American audiences will continue watching their blockbusters - their Dark Knight Rises and Amazing Spider-Mans - so I don’t mean to suggest that box office will noticeably suffer from longer summer seasons. But opening The Hunger Games on March 23rd and calling it a summer blockbuster is ludicrously incorrect. March 23rd is mere hours away from being a winter day, people!

Because we’re talking about “hipness” here - we all have our own definitions, really - December wins the category. For now, January is a wasteland, so I wouldn’t expect December’s box office season to stretch too far past the new year. On the flipside, franchises like Harry Potter and Twilight have made major headway in November. So much so that Puss in Boots, Happy Feet 2 and The Muppets will try to replicate their successes a few months from now. Some might even argue that the season begins even earlier than that - at the end of October, to include the Paranormal Activities and Saws (and, even bigger, the latest Jackass).

Whatever the case may be, I like the compactness to the season. (By the way, what are we calling it? The December season? Winter? Christmastime?) It’s a month and a half to two months, and then that’s it. Show’s over, wrap up the gear and let’s get the eff out.

Surely the summer season owns 17 of the top 20 biggest three-day weekends of all time. No one here can question the power in Americans - out of school teens, especially - wanting to escape the hot heat by hiding in a movie theater for a couple hours. Yet ‘round the halls of BOP, David Mumpower champions that the best stretch of box office actually begins in late December before bleeding into January a couple days. He says:

“For those of you new to the process, the time frame of the week before Christmas to the third day of January is the most lucrative box office period on the calendar. The end result of this is that most films will experience daily revenue on a par with a Friday, sometimes even a Saturday. So, we are looking at a 12-day period wherein all films in release experience a run of a dozen consecutive Fridays, give or take a bit. This is a blueprint example of a rising tide lifting all boats.”

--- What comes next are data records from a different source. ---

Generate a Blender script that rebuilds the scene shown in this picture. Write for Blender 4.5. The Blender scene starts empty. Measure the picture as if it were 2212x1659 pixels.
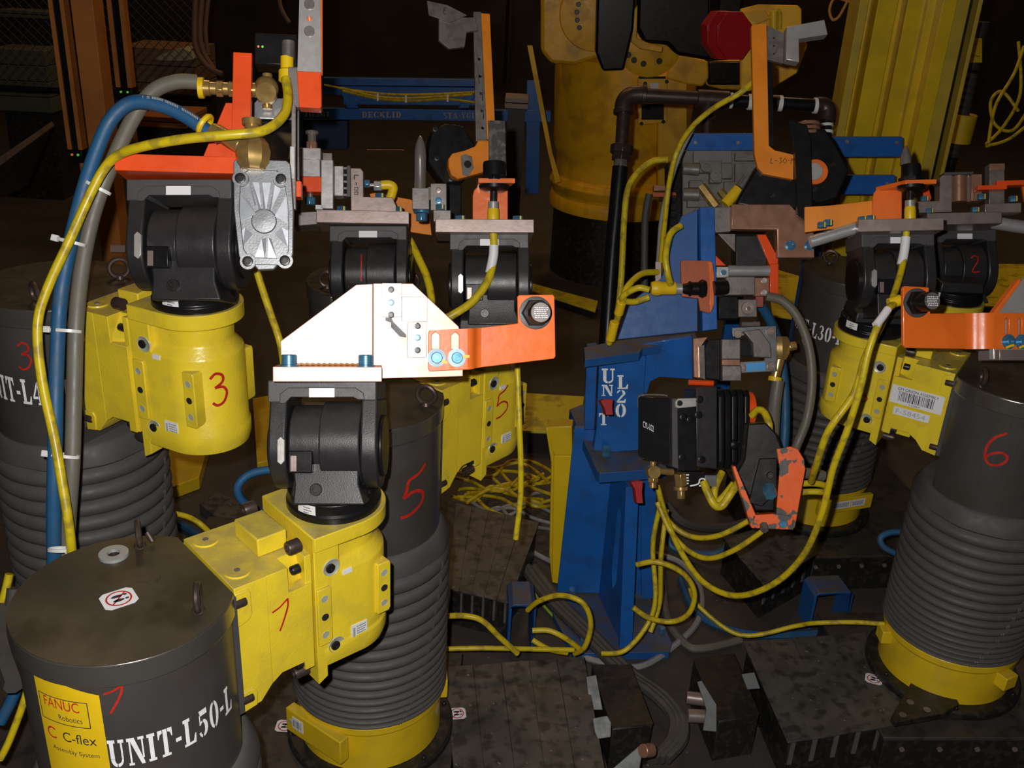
import bpy, bmesh, math, random
from mathutils import Vector, Matrix
from mathutils.geometry import tessellate_polygon
random.seed(7)
rad = math.radians
SC = bpy.context.scene
COL = SC.collection
# ---------------------------------------------------------------- camera
FPX = 2150.0; PITCH = rad(24.2); ROLL = rad(2.985); CAMH = 2.03
fw = Vector((0, math.cos(PITCH), -math.sin(PITCH)))
_u0 = Vector((0, math.sin(PITCH), math.cos(PITCH))); _r0 = Vector((1, 0, 0))
RT = _r0 * math.cos(ROLL) + _u0 * math.sin(ROLL)
UP = -_r0 * math.sin(ROLL) + _u0 * math.cos(ROLL)
CP = Vector((0, 0, CAMH))
cam = bpy.data.cameras.new('camera'); camo = bpy.data.objects.new('camera', cam); COL.objects.link(camo)
cam.sensor_width = 36; cam.lens = FPX * 36 / 2212; cam.clip_start = .05; cam.clip_end = 200
camo.matrix_world = Matrix(((RT.x, UP.x, -fw.x, CP.x), (RT.y, UP.y, -fw.y, CP.y), (RT.z, UP.z, -fw.z, CP.z), (0, 0, 0, 1)))
SC.camera = camo
# ---------------------------------------------------------------- light: camera flash, dim sodium lamps high in the hall
wd = bpy.data.worlds.new('hall_air'); SC.world = wd; wd.use_nodes = True
wd.node_tree.nodes['Background'].inputs[0].default_value = (.48, .37, .27, 1)
wd.node_tree.nodes['Background'].inputs[1].default_value = .022
def lamp(name, kind, loc, energy, color, size=.1, target=None, size_y=None):
    l = bpy.data.lights.new(name, kind); o = bpy.data.objects.new(name, l); COL.objects.link(o)
    l.energy = energy; l.color = color; o.location = loc
    if kind == 'AREA':
        l.size = size
        if size_y: l.shape = 'RECTANGLE'; l.size_y = size_y
    else: l.shadow_soft_size = size
    if target is not None:
        o.rotation_euler = (Vector(target) - Vector(loc)).to_track_quat('-Z', 'Y').to_euler()
    return o
lamp('camera_flash', 'POINT', CP - RT * .05 + UP * .045 + fw * .02, 165, (1, .97, .93), .012)
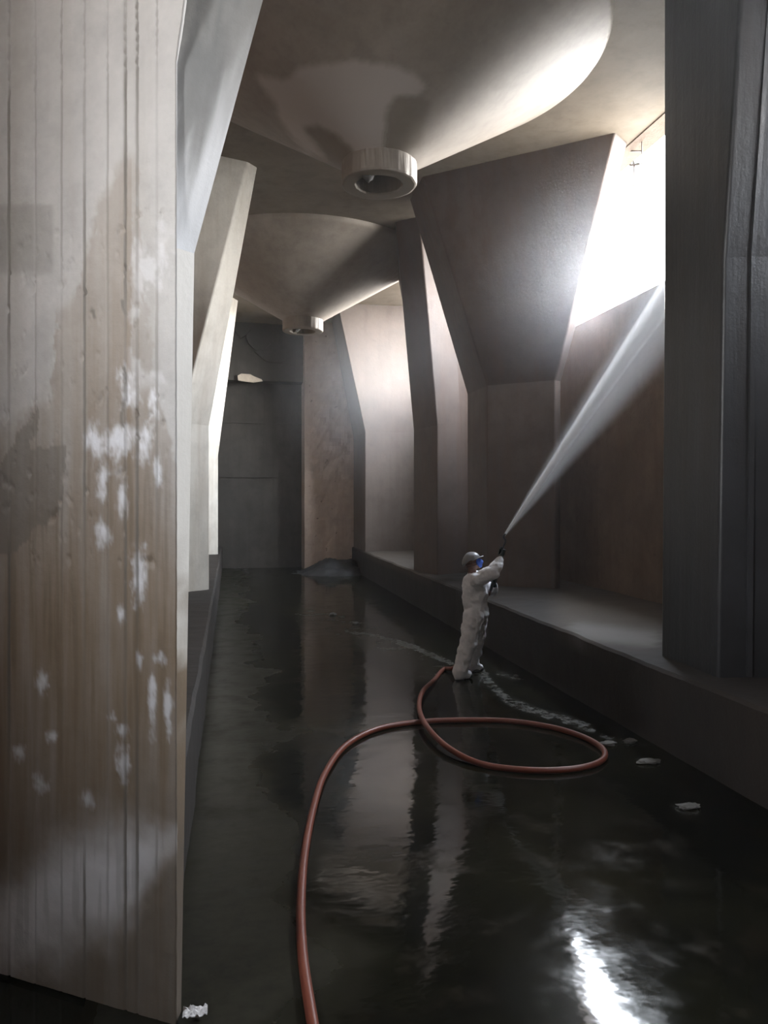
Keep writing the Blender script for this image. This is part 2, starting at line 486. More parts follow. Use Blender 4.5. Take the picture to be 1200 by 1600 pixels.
# ------------------------------------------------------------------ right-hand columns
def column(loops_shaft, loops_cap, mat_s, mat_c, label, seg=(14, 44)):
    base = sum((Vector(p) for p in loops_shaft[0]), Vector()) / len(loops_shaft[0])
    c = empty('concrete_column', base, label, 'column', 'flared columns of the hall', 'thing')
    del c['group']
    bm = bmesh.new(); loft(bm, loops_shaft, False, seg[0]); bevel_mod(obj('shaft', bm, mat_s, c), 0.035)
    bm = bmesh.new(); loft(bm, loops_cap, False, seg[1]); bevel_mod(obj('capital', bm, mat_c, c), 0.035)
    return c

def at(pts, z): return [Vector((p[0], p[1], z if len(p) < 3 else p[2])) for p in pts]

# column between the two hoppers
s1 = [(4.78, 15.18), (4.78, 13.94), (5.78, 13.05), (5.94, 13.18), (6.0, 14.4), (5.4, 15.0)]
t1a, t1b, t1c = G(640, 313, ZC), G(660, 276, ZC), G(962, 207, ZC)
top1 = [(t1a.x, t1a.y), (t1b.x, t1b.y), (t1c.x, t1c.y), (6.56, t1c.y + 0.3), (6.56, 13.4), (4.6, 15.0)]
column([at(s1, ZL - 0.02), at(s1, 4.56)], [at(s1, 4.56), at(top1, ZC + 0.02)], M['column'], M['column'],
       'brown grey concrete column with a wide flared capital behind the water jet')
# its neighbour behind, facing the far hopper
s2 = [(4.13, 17.2), (4.38, 16.05), (5.0, 16.35), (5.6, 16.9), (5.5, 17.8), (4.7, 18.3)]
t2a, t2b = G(617, 318, ZC), G(652, 318, ZC)
t2a = P(618, 330, 16.6); t2a.z = ZC
t2b = P(655, 330, 16.3); t2b.z = ZC
top2 = [(t2a.x, t2a.y), (t2b.x, t2b.y), (4.7, 16.15), (6.2, 17.2), (6.2, 19.6), (4.2, 19.4)]
column([at(s2, ZL - 0.02), at(s2, 4.0)], [at(s2, 4.0), at(top2, ZC + 0.02)], M['column'], M['column'],
       'slim dark column with a leaning capital tucked behind the wide flared column')
# far column engaged in the end wall
s3 = [(4.12, 25.95), (4.12, 23.66), (6.5, 23.66), (6.5, 25.95)]
a3 = P(528, 480, 24.6); b3 = P(527, 480, 23.4)
top3 = [(a3.x, 25.95), (b3.x, 23.3), (6.58, 23.3), (6.58, 25.95)]
column([at(s3, ZL - 0.02), at(s3, 4.5)], [at(s3, 4.5), at(top3, ZC + 0.02)], M['end_column'], M['end_column'],
       'pale far column with a flared head joined to the end wall')
# dark pillar close to the camera on the ledge
s0 = [(4.42, 7.32), (4.37, 6.3), (5.8, 5.95), (6.3, 6.3), (6.3, 7.5)]
m0 = [(4.45, 7.32), (4.40, 6.25), (5.8, 5.85), (6.3, 6.2), (6.3, 7.5)]
top0 = [(4.45, 7.32), (4.40, 5.85), (5.8, 5.3), (6.45, 5.7), (6.45, 7.6)]
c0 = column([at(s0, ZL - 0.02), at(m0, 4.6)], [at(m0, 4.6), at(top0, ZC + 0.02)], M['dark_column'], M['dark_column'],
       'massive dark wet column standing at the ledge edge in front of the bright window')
bm = bmesh.new()
q0, q1 = Vector((4.40, 6.25, 4.6)), Vector((4.40, 5.85, ZC))
loft(bm, [[Vector((4.62, 6.22, 0.78)), Vector((4.66, 6.20, 0.78)), Vector((4.66, 6.26, 0.78)), Vector((4.62, 6.28, 0.78))],
          [Vector((4.62, 6.16, 4.6)), Vector((4.66, 6.15, 4.6)), Vector((4.66, 6.25, 4.6)), Vector((4.62, 6.25, 4.6))],
          [Vector((4.62, 5.74, 8.7)), Vector((4.66, 5.73, 8.7)), Vector((4.66, 5.9, 8.7)), Vector((4.62, 5.9, 8.7))]])
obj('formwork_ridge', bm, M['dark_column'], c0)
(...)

If the summer and December seasons were personified a bit, December would continue doing what it does best: remaining indifferent. It wouldn’t humble itself or even gloat about Mumpower’s argument by hanging it over summer’s head. If the shoe was on the other foot, though, you know summer would be trumpeting nonstop about how it has the year’s most profitable stretch. It’s just in its loud and abrasive character to do so.

This column took a weird turn somewhere.

The December season, then, oozes cool by restricting its number of weekends to something less than summer - kinda like a musical or drama running as a limited engagement at the theater. Restrictions heighten demand, and maybe, in a very odd way, that’s how December releases can sometimes be so freakin’ leggy. (See Avatar’s final domestic tally, or its amazing 1.83% drop from week one to week two - even though it played in about the same number of theaters).

At the same time, according to the Word of Mumpower, the December season’s got something - 12 days of box office - that the summer season doesn’t have. And I don’t know that this will change if summer continues growing.

(And in case you couldn’t tell, Logan Square would get my vote, too).